Virtually nothing. Until very recently Japan considered “comfort women”, as the women forced to service Japanese soldiers during WW2 were called, to be either allied wartime propaganda or willing “lovers” of Japanese imperial troops. Today children in Japan learn from history books similar to those distributed in Soviet Union: the Nanking massacre, the gruesome killing of 300 000 women and children in 1937, is a fabrication of Chinese propaganda. Children also learn that Japan never acted as the aggressor during WW2; it was simply trying to protect its interests in the region. Worse, it is still customary for the prime minister of Japan to pay his respect at the Yasukini Shrine, a place of rest for Japanese war criminals who were hanged by the Americans in 1945.


Can you imagine what kind of hell would fall on Germany if its chancellor paid tribute to the men who were hanged at Nuremberg?

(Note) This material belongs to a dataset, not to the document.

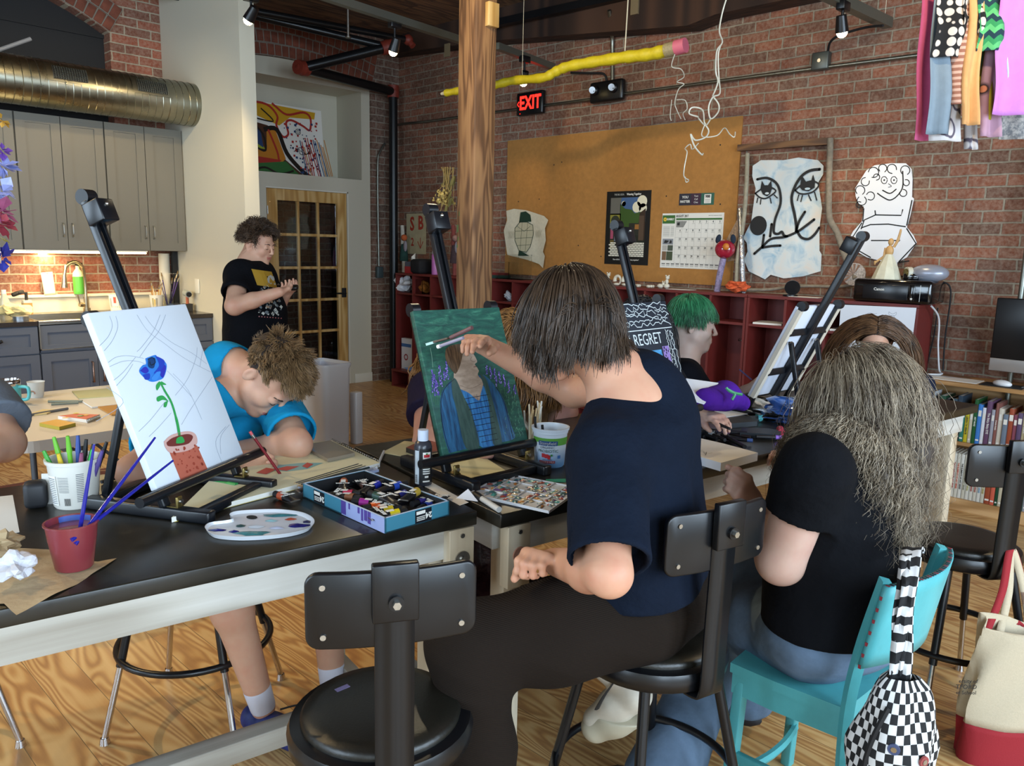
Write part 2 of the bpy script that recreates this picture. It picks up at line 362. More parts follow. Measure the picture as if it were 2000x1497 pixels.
# dark room beyond the door
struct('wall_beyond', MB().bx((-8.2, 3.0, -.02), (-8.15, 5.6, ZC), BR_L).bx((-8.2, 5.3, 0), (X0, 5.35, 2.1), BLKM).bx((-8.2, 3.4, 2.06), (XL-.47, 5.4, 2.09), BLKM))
# walls behind the camera with their windows
mb = MB(); ys = [(-2.4, -.8), (-.2, 1.4), (2.0, 3.6)]
mb.bx((3, -3.1, 0), (3.1, 5.6, .7), WHITE).bx((3, -3.1, 3.1), (3.1, 5.6, ZC), WHITE)
for a, b in ((-3.1, -2.4), (-.8, -.2), (1.4, 2.0), (3.6, 5.6)): mb.bx((3, a, .7), (3.1, b, 3.1), WHITE)
struct('wall_right', mb)
mb = MB().bx((-8.2, -3.1, 0), (3.1, -3, .7), WHITE).bx((-8.2, -3.1, 3.1), (3.1, -3, ZC), WHITE)
for a, b in ((-8.2, -5), (-3.4, -2.2), (-.6, 3.1)): mb.bx((a, -3.1, .7), (b, -3, 3.1), WHITE)
struct('wall_front', mb)
k = 1
for a, b in ys:
    struct('window_%d' % k, MB().bx((3.02, a, .7), (3.06, a+.06, 3.1), TRIMW).bx((3.02, b-.06, .7), (3.06, b, 3.1), TRIMW).bx((3.02, a, 1.86), (3.06, b, 1.92), TRIMW).bx((3.02, a, 3.04), (3.06, b, 3.1), TRIMW).bx((2.95, a-.03, .66), (3.1, b+.03, .7), TRIMW)); k += 1
for a, b in ((-5, -3.4), (-2.2, -.6)):
    struct('window_%d' % k, MB().bx((a, -3.06, .7), (a+.06, -3.02, 3.1), TRIMW).bx((b-.06, -3.06, .7), (b, -3.02, 3.1), TRIMW).bx((a, -3.06, 1.86), (b, -3.02, 1.92), TRIMW).bx((a, -3.06, 3.04), (b, -3.02, 3.1), TRIMW).bx((a-.03, -3.1, .66), (b+.03, -2.95, .7), TRIMW)); k += 1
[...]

I am writing about this because in Southeast Asia, every major town was occupied by the Japanese and suffered enormously as a result. Yet the Japanese, having denied participation in the most heinous crimes of the 20th Century, are the heroes who brought us Toyota and Playstation.


Unsurprisingly relationships are still strained between Japan and its neighbours. China, South Korea, the Philippines are among many nations who will not let Japan rewrite history because history is too “shameful”.


A nation is truly free when it is able to make amends for its crimes instead of denying them.